__INSTRUCTIONS FOR THE TASK__.
Transcribe the material from its first line onward, ending with the line that contains "COL = S.collection" and adding nothing beyond it.

__GIVEN MATERIAL__.

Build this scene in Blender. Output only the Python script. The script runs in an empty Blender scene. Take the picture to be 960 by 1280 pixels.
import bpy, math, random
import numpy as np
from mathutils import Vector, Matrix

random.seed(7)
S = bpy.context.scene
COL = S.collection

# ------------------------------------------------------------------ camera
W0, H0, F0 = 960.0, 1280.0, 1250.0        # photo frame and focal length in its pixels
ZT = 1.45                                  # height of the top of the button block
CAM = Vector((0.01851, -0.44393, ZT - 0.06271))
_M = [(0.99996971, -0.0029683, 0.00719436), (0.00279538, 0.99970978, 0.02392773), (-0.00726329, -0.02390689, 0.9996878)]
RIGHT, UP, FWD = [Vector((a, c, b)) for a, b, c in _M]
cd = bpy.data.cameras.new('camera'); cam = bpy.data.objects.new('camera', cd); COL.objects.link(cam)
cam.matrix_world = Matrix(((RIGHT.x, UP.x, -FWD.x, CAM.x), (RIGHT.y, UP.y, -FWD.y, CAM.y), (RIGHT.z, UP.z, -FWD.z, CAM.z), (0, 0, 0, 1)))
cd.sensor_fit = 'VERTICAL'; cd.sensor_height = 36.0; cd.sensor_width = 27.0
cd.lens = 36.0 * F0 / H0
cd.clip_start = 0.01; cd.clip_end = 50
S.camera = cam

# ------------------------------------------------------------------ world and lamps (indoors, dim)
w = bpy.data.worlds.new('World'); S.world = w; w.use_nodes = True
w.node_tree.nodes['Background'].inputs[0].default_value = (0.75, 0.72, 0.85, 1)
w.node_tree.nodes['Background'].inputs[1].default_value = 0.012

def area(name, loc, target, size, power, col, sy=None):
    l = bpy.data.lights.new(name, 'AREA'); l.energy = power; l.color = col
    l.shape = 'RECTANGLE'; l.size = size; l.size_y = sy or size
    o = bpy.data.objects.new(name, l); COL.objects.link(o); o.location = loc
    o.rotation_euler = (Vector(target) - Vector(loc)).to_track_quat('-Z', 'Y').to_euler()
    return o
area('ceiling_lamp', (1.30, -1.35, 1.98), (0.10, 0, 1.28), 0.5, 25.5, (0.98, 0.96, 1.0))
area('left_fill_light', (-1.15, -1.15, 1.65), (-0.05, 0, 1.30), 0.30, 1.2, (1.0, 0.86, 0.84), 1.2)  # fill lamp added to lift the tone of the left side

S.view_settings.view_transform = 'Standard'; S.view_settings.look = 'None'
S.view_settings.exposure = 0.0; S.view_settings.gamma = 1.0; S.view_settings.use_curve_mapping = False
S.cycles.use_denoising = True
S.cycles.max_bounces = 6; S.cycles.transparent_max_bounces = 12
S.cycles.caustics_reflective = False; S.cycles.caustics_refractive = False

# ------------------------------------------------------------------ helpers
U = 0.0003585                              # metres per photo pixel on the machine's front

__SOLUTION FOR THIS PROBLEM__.
Build this scene in Blender. Output only the Python script. The script runs in an empty Blender scene. Take the picture to be 960 by 1280 pixels.
import bpy, math, random
import numpy as np
from mathutils import Vector, Matrix

random.seed(7)
S = bpy.context.scene
COL = S.collection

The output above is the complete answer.